Osmany Hernandez had his Predator 8,750 generator cranking on his Sandwiches El Cubano food truck Monday — but thanks to a newly announced $400,000 upgrade of the Long Wharf vending district, he’ll soon be able to save on the gas and the pollution.
A crowd gathered near his truck Monday morning not necessarily to buy food but to mark an upgrade the city has made to what it now officially calls the “Food Truck Paradise” by the harbor by I‑95 on Long Wharf Drive.
The city is in the process of putting in 1,000 feet of new sidewalk, pedestrian crossings, 12-foot-tall pedestrian lights, and four solar-powered “Bigbelly” trash compactors in the vending area, as well as two-way protected bike lanes all along Long Wharf Drive.
A crew from the prison-reentry EMERGE program planted nine new trees there Monday under the direction of the Urban Resources Initiative.
And 17 new plug-in stations are going in by the trucks’ parking lane, to accommodate 34 trucks overall, a 50 percent increase from the current inventory. Food truck operators will be able to plug in rather than run those generators, cutting their costs and carbon emissions.
Hernandez said he currently pays $70 a month to power the generator attached to the truck he has operated for three years. The city plans to charge him and other vendors $500 a year to use the electricity.

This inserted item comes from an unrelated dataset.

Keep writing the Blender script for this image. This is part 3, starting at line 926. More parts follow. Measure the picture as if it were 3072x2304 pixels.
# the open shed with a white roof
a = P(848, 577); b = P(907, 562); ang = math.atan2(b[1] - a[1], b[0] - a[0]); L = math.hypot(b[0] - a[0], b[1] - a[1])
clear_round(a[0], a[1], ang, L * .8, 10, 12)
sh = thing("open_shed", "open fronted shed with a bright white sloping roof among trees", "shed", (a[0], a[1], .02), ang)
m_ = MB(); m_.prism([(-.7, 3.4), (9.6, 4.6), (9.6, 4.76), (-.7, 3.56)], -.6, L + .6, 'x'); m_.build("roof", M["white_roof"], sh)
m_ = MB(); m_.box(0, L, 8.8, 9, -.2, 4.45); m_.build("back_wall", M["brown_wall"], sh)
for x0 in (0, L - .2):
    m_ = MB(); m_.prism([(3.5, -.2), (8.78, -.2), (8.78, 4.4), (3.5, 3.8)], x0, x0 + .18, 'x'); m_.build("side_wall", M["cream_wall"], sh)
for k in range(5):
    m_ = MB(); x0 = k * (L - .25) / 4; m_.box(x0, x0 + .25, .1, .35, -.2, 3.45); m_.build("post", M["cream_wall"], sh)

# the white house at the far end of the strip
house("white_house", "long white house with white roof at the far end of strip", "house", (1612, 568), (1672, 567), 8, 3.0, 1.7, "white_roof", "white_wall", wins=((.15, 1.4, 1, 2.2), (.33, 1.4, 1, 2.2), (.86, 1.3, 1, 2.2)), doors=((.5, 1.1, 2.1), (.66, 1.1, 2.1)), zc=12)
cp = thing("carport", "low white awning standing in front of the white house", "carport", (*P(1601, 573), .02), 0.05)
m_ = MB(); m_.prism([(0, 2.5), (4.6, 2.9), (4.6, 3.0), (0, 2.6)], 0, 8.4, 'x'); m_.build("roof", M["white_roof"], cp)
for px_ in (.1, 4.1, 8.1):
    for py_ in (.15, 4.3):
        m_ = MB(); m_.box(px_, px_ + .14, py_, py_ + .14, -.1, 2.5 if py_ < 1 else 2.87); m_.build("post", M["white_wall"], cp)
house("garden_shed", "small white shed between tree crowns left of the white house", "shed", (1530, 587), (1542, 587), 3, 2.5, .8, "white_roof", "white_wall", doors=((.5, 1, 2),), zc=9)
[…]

It also plans to set the annual licensing fee at $2,500 (or $10 a day per 250 envisioned working days) to park and vend at long Wharf, according to Steve Fontana, the city’s deputy development administrator. (The fees need approval from the Board of Alders.)
The overall work is expected to be completed in coming months. (Part of the sidewalk has to wait for the state to complete some highway construction.) Almost all of the $400,000 comes from a $935,000 state grant to finance redevelopment of Long Wharf. The food truck work dovetails with other Long Wharf upgrades including the construction of a new boathouse and visitors center.
“This will be the most quiet food truck center this side of California,” declared city economic development chief Matthew Nemerson, referring to the electricity plug-ins.
He said the upgrade of the food truck area will support the growth of small businesses, including many operated by immigrants.
“We call it ‘Food Truck Paradise’ because that’s what Google calls it,” he said. The phrase popped up during a Google maps search. It stuck.